A new dawn of international arbitration law on the horizon

On 13 April 2016 cabinet approved the draft International Arbitration Bill for submission to Parliament for debate and approval. On 28 April 2016 the Bill, together with its explanatory memorandum was published in the Government Gazette. The Bill will shortly be introduced into Parliament and will become the highly anticipated International Arbitration Act.

6 May 2016 2 min read Dispute Resolution Alert Article

The Act will govern all international arbitrations (whether commercial or investment arbitrations) seated in South Africa currently regulated by the provisions of the 51 year old Arbitration Act, No 42 of 1965 (Arbitration Act), which regulates both domestic and international arbitrations. The most fundamental change to be brought about will be that the South African law will now distinguish between the law governing international arbitrations through the incorporation of the UNCITRAL Model Law on International Commercial Arbitration, as amended (the Model Law) as part of the Act and domestic arbitrations which will continue to be regulated by the Arbitration Act.

The International Arbitration Act will align the South African International Arbitration Law with international best practice and should go a long way to establish South Africa as a venue of choice for international arbitrations in Africa.
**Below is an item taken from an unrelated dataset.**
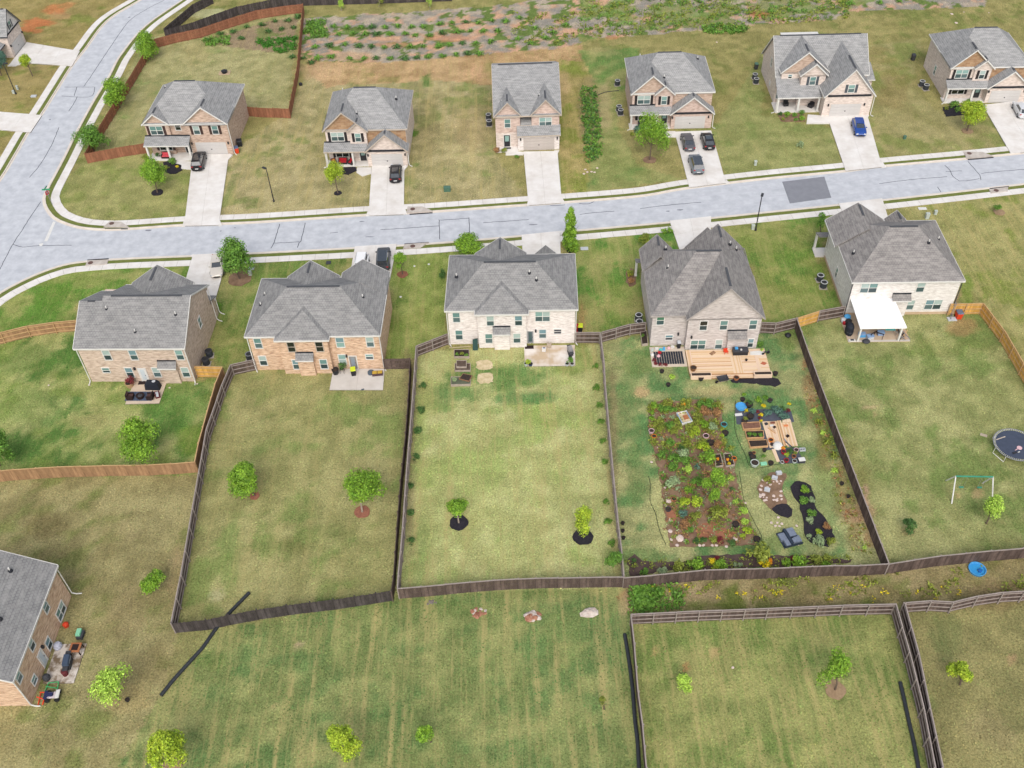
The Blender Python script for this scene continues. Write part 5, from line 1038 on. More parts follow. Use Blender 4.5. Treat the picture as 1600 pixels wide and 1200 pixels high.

The South African courts have for years played a critical role in promoting arbitrations in South Africa. The courts have not interfered with the sanctity of arbitration agreements and we believe will continue to refrain from doing so by providing the necessary platform and support to ensure international arbitrations are respected and thrive in South Africa.

Highlights of the new regime will, amongst others, include:

  • the Act will be binding on all public bodies;
  • the Model Law (subject to specific exclusions) will have the force of law in SA;
  • international commercial arbitrations with public bodies to the extent not prohibited by the Protection of Investment Act will be possible
    and must be distinguished from investor-state arbitrations;
  • immunity will be granted to arbitrators (as well as their institutions and representatives) acting in good faith;
  • arbitrations involving any public body are to be held in public, unless the arbitrator based on compelling reasons directs otherwise. (There is no presumption as to confidentiality of other proceedings which will be determined by agreement between the parties);
  • parties to an international arbitration agreement may refer their dispute to conciliation in accordance with the UNCITRAL Conciliation Rules;
  • the Recognition and Enforcement of Foreign Arbitral Awards Act will be replaced by chapter 3 of the Act giving effect to the New York Convention;
  • the permission of the Minister of Economic Affairs will not be required for the enforcement of certain foreign arbitral awards;
  • a foreign arbitral award must be made an order of court upon application, save for certain exceptions (inter alia that the subject matter is not arbitrable in SA, the enforcement is against public policy or is in bad faith);
  • security for costs may no longer be ordered against a foreign party at the commencement of the arbitration proceedings.

We believe that the Bill will go a long way towards promoting international arbitrations in South Africa.